** start DATA SHOWN **
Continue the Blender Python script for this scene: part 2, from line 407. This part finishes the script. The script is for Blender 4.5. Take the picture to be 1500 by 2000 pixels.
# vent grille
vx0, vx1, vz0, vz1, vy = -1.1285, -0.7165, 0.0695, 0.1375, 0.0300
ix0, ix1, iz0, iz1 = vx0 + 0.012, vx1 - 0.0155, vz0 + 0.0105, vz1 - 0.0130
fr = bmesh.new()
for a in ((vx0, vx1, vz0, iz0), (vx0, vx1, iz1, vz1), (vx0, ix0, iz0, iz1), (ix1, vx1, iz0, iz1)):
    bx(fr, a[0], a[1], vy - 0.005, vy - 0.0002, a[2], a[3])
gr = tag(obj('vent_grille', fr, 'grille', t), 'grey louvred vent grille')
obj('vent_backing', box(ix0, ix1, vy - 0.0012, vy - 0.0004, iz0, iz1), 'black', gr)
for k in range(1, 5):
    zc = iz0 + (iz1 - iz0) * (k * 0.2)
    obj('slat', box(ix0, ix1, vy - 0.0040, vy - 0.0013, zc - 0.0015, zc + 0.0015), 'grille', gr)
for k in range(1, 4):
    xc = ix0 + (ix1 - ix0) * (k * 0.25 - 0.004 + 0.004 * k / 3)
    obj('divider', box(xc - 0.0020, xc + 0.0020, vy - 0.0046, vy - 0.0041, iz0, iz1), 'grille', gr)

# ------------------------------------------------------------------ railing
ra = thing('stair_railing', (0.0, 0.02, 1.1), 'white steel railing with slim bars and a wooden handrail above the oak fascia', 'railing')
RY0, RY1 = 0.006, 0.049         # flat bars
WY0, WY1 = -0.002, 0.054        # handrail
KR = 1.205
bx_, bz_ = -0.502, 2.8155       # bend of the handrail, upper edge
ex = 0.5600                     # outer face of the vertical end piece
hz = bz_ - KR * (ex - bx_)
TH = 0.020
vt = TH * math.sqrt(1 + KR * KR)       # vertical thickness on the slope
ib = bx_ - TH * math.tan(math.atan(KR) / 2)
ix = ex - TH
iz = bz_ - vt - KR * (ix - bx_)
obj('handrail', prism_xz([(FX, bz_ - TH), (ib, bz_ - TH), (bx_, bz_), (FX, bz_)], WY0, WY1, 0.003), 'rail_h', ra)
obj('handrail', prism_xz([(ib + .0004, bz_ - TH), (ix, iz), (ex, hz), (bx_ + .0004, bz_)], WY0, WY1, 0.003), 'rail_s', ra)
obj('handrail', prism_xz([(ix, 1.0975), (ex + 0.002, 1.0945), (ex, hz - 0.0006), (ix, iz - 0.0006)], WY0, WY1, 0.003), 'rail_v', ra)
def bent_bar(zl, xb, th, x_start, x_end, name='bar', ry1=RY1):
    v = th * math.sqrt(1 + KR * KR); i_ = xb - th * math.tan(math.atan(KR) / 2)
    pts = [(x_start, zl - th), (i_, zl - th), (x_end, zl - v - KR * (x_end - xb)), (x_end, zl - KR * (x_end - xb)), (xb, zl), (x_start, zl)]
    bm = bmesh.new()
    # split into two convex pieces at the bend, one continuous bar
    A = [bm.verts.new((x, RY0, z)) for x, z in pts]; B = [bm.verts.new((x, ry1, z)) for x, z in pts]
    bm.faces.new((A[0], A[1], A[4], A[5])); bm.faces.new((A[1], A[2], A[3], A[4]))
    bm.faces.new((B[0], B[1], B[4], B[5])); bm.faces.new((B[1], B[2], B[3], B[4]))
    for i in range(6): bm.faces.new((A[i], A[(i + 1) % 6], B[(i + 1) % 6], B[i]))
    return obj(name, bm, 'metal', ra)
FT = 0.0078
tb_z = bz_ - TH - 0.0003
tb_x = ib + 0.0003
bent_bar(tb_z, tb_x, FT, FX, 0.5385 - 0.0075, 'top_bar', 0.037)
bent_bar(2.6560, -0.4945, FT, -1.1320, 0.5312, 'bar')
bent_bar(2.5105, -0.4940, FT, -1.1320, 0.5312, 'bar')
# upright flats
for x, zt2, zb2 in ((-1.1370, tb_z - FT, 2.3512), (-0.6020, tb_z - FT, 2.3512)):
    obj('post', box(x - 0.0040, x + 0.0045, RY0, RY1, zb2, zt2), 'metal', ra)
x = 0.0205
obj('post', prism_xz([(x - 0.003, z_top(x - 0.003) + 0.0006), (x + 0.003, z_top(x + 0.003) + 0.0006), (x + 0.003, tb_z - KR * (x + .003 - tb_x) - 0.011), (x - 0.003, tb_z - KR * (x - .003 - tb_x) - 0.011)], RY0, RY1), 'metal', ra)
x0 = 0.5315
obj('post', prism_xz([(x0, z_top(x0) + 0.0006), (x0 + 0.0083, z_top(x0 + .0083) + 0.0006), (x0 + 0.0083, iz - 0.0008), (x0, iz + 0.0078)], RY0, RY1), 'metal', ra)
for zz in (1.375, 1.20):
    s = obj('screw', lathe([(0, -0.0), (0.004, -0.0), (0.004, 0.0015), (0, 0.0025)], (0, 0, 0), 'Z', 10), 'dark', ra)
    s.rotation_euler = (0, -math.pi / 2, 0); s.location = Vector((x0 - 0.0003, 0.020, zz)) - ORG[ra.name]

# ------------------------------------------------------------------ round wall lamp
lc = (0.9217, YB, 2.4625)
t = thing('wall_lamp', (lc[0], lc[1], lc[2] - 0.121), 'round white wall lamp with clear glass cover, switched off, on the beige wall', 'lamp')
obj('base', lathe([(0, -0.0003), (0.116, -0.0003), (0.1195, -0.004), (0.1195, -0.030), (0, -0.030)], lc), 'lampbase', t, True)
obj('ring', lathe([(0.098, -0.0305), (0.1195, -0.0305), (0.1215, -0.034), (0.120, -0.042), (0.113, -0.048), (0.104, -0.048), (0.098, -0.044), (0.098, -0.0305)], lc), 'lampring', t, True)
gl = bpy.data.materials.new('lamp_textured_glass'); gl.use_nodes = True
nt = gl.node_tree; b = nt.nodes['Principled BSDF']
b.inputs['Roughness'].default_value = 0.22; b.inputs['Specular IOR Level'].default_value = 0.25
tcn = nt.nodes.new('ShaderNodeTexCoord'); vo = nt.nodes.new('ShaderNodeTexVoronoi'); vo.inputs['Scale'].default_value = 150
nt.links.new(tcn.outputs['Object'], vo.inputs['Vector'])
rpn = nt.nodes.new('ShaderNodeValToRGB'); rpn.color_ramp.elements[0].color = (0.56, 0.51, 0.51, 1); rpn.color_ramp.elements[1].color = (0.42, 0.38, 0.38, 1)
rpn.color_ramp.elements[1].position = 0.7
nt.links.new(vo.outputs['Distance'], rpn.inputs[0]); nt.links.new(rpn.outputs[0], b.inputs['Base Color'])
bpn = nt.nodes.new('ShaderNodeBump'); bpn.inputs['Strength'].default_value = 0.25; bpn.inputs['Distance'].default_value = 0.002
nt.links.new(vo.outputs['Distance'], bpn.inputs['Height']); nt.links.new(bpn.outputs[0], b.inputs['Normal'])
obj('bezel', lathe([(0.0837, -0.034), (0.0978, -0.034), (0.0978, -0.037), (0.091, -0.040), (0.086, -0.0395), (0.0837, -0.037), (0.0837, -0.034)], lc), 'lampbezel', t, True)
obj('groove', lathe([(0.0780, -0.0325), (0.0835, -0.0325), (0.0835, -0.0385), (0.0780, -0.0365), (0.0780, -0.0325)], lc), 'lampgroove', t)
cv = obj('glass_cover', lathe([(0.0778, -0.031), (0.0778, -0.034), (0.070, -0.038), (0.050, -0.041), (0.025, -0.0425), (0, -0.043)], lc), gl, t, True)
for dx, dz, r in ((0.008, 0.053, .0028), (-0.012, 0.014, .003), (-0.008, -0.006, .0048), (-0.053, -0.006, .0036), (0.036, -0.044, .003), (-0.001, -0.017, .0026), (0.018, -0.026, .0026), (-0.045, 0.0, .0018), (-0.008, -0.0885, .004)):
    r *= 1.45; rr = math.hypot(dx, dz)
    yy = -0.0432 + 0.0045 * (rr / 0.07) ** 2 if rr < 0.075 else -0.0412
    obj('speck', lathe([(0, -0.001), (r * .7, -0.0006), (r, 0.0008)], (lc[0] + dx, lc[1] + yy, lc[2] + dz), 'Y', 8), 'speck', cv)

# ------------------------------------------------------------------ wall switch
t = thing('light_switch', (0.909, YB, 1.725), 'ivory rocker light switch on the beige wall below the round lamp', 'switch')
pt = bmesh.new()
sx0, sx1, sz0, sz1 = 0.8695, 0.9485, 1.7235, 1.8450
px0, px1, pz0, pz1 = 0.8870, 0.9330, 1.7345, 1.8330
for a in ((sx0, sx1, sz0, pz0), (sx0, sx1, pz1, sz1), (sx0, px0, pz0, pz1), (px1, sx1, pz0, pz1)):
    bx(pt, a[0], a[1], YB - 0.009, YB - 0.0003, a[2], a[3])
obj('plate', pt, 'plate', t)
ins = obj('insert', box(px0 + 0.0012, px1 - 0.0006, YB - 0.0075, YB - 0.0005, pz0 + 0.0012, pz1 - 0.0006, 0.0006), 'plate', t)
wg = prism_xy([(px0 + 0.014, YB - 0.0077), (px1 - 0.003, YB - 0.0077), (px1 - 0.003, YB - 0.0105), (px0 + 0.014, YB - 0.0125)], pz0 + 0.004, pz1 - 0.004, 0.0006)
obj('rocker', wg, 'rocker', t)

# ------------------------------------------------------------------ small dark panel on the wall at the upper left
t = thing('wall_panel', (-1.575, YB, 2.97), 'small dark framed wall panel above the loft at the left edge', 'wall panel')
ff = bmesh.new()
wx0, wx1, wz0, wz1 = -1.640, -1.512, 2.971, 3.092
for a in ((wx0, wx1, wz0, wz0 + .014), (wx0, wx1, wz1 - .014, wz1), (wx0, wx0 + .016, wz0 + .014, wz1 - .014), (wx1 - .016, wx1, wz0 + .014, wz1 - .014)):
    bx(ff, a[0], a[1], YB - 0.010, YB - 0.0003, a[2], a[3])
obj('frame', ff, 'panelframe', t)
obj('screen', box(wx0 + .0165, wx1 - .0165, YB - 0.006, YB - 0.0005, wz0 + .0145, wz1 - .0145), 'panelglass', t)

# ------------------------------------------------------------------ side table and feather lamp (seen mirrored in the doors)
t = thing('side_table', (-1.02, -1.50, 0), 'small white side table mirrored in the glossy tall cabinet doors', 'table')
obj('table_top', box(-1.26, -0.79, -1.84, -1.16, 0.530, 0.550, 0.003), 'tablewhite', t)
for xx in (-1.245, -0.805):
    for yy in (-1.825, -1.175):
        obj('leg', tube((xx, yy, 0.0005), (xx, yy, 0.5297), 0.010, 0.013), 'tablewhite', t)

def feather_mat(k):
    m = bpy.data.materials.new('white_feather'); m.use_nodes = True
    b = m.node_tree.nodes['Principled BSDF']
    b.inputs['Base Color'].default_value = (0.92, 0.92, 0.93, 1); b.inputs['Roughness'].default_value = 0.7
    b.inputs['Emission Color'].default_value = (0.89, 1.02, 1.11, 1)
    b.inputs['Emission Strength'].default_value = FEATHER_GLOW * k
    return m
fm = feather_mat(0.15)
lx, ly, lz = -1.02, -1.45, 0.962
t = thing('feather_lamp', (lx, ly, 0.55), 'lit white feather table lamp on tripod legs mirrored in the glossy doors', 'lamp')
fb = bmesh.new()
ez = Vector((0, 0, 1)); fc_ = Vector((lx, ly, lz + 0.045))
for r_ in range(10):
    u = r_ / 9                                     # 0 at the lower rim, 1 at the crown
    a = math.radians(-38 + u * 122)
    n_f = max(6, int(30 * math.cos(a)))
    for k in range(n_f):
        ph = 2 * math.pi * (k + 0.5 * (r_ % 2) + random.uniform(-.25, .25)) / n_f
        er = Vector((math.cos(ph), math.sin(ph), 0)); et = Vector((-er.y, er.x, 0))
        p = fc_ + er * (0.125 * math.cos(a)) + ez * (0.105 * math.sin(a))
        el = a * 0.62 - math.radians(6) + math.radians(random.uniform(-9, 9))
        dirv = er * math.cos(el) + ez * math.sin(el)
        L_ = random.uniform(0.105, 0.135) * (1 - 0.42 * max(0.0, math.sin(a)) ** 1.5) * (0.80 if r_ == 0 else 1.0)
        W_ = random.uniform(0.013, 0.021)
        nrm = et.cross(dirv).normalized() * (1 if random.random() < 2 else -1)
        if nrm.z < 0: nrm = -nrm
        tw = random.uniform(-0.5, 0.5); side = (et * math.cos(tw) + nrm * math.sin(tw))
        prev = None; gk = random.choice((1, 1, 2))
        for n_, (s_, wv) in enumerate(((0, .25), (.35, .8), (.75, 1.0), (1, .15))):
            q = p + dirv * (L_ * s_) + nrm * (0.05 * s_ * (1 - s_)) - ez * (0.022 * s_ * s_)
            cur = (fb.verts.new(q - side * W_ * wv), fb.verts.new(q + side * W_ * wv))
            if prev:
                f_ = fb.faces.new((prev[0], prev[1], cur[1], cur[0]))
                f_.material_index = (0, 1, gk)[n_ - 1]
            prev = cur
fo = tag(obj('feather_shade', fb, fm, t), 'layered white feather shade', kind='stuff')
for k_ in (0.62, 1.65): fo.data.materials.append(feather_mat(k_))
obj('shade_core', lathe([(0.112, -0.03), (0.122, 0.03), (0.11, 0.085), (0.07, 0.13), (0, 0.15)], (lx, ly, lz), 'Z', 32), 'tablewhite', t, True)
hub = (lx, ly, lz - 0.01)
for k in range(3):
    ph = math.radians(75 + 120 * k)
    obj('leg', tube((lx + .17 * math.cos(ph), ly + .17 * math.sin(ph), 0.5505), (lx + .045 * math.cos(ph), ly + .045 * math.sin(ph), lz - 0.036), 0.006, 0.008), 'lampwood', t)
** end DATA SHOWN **
** start DATA SHOWN **
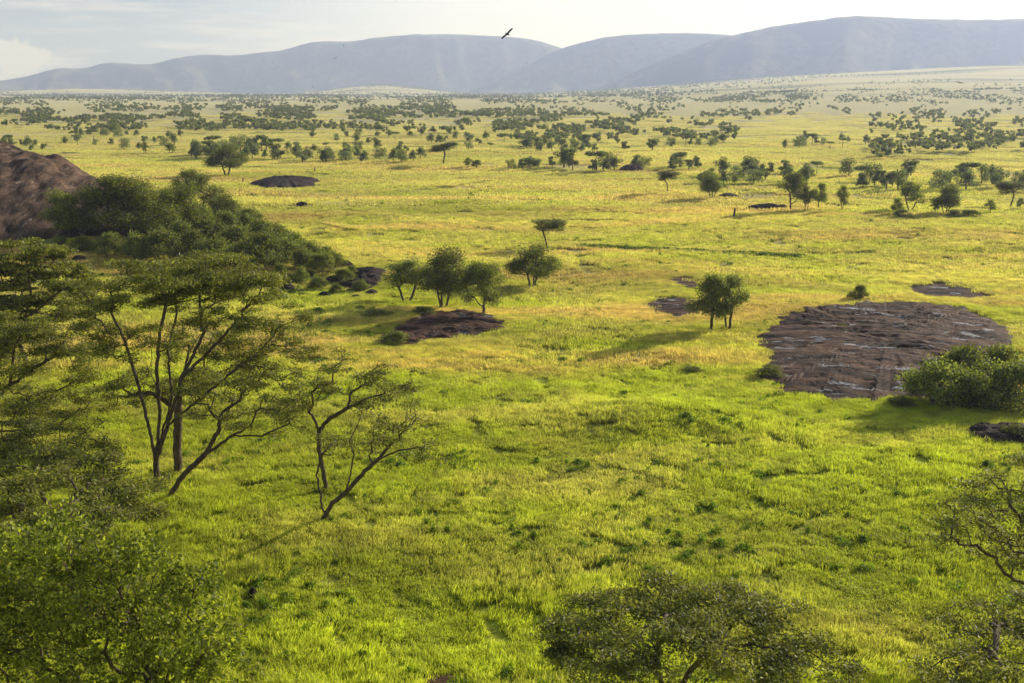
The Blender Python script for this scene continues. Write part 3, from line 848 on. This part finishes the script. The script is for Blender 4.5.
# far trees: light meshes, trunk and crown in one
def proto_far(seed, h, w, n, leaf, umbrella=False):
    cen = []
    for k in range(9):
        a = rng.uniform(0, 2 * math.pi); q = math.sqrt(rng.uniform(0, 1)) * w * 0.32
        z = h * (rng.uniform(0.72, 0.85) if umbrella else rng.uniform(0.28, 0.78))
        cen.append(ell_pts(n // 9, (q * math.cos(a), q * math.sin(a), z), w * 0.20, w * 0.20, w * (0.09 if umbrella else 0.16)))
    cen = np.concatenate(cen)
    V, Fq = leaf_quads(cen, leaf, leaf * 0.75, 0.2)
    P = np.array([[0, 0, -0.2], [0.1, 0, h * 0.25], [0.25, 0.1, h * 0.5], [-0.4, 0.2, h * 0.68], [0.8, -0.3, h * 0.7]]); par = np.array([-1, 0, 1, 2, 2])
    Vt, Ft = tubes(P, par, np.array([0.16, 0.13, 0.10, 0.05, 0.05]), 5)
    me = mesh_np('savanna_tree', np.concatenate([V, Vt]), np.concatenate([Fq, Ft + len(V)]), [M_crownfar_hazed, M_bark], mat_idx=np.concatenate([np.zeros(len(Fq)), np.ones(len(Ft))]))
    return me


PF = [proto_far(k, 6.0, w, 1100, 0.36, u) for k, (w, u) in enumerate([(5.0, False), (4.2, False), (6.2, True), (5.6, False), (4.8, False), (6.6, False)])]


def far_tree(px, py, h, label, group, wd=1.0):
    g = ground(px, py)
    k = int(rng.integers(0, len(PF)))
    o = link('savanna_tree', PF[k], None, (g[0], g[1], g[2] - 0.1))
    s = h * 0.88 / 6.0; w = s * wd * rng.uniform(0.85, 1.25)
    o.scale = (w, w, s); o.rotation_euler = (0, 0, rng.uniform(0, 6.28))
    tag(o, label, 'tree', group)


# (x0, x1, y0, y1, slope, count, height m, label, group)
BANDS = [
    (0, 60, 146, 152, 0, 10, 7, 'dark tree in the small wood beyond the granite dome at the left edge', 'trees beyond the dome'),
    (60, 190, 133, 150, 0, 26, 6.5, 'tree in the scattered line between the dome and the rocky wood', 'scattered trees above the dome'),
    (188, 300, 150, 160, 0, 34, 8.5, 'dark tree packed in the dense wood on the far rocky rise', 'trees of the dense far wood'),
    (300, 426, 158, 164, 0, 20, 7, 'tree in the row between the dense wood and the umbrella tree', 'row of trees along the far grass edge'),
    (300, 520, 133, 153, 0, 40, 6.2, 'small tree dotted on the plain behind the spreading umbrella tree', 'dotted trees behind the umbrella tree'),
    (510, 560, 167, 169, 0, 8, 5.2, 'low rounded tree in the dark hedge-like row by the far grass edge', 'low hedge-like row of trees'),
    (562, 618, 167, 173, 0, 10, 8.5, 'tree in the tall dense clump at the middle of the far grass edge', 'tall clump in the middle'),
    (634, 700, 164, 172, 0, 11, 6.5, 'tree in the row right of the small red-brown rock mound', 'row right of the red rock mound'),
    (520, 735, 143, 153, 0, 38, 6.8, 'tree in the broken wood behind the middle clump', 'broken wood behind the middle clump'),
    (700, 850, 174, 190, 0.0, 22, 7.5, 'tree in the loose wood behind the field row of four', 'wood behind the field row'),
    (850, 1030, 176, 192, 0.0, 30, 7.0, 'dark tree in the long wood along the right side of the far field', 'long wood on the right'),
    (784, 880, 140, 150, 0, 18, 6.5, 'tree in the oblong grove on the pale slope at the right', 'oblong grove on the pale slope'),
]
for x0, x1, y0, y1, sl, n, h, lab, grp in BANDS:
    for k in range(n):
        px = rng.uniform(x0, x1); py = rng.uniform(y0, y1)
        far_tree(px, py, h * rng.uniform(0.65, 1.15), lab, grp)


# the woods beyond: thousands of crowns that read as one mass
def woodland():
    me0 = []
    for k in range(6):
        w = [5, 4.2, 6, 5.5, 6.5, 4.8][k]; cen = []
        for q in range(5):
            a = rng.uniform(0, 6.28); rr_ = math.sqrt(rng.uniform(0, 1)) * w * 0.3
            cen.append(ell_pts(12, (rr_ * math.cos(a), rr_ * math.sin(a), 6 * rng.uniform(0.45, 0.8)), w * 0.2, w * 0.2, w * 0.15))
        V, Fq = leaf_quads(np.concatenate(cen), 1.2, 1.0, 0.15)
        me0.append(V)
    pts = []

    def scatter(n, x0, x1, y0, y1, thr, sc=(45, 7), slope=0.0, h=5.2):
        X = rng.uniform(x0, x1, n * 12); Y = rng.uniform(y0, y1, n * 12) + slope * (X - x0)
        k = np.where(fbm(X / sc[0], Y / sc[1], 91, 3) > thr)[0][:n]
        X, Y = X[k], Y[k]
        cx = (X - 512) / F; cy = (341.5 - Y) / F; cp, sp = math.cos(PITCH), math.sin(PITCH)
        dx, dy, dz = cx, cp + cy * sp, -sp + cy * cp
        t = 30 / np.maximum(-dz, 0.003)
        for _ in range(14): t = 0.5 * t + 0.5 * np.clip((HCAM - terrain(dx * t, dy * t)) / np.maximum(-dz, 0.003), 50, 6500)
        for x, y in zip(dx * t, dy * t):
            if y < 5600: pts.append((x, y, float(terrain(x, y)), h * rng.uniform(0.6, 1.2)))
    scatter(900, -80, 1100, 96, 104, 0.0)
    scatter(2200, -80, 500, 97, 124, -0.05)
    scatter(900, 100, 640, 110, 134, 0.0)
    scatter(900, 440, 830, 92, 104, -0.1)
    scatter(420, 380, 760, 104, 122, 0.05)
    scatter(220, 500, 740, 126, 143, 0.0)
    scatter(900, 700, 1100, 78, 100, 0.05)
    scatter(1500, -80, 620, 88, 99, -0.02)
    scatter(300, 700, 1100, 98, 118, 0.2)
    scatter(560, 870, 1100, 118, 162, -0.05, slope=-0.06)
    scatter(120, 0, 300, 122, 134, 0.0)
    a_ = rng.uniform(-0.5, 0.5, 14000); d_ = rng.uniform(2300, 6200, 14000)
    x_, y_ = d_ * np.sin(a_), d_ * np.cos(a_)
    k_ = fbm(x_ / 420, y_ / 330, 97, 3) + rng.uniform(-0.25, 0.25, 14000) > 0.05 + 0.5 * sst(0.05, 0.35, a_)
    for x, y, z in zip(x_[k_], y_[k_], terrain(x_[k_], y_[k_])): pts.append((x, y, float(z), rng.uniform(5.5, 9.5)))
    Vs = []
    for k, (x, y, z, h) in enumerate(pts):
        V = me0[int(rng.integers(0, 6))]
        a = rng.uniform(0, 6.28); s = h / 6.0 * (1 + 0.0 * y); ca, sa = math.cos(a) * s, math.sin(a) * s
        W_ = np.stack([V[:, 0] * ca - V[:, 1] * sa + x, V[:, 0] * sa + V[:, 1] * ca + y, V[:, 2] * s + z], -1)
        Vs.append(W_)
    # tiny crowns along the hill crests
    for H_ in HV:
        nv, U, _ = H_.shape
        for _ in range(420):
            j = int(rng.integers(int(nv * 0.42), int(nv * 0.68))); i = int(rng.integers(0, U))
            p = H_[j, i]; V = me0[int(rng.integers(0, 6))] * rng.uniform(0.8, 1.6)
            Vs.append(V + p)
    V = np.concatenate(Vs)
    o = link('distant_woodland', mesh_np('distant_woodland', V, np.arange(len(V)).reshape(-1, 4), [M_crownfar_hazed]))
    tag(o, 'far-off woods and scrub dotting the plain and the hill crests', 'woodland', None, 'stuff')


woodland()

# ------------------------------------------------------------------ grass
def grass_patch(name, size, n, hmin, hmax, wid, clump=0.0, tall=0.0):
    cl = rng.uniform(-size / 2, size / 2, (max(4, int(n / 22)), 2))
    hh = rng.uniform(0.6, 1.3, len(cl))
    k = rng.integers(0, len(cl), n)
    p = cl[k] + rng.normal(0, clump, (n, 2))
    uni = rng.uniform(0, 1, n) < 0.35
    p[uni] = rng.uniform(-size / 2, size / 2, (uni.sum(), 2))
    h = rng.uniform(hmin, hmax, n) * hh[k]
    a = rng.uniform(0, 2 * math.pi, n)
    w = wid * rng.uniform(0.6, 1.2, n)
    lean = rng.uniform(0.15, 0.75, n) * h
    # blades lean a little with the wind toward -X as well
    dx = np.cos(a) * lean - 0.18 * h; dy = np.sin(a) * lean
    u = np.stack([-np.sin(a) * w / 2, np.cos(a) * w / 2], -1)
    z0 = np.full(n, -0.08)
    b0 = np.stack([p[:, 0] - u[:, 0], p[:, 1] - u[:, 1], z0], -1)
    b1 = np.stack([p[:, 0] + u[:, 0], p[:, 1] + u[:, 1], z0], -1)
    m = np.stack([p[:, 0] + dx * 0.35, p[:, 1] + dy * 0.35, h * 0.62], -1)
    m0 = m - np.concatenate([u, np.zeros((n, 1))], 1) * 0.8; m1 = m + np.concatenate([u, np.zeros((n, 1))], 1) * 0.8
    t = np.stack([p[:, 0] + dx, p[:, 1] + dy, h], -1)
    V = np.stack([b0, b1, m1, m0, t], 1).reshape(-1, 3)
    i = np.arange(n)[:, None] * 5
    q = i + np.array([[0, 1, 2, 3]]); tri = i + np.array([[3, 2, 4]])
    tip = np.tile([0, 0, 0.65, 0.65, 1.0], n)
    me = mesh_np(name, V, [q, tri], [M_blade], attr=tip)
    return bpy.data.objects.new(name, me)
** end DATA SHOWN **
§ **EXERCISE DESCRIPTION**
Transcribe each line of the data above, unaltered, from the one where "tip = np.tile([0, 0, 0.65, 0.65, 1.0], n)" appears to the one where "return bpy.data.objects.new(name, me)" appears, inclusive of both.

§ **ANSWER FOR THIS EXERCISE**
    tip = np.tile([0, 0, 0.65, 0.65, 1.0], n)
    me = mesh_np(name, V, [q, tri], [M_blade], attr=tip)
    return bpy.data.objects.new(name, me)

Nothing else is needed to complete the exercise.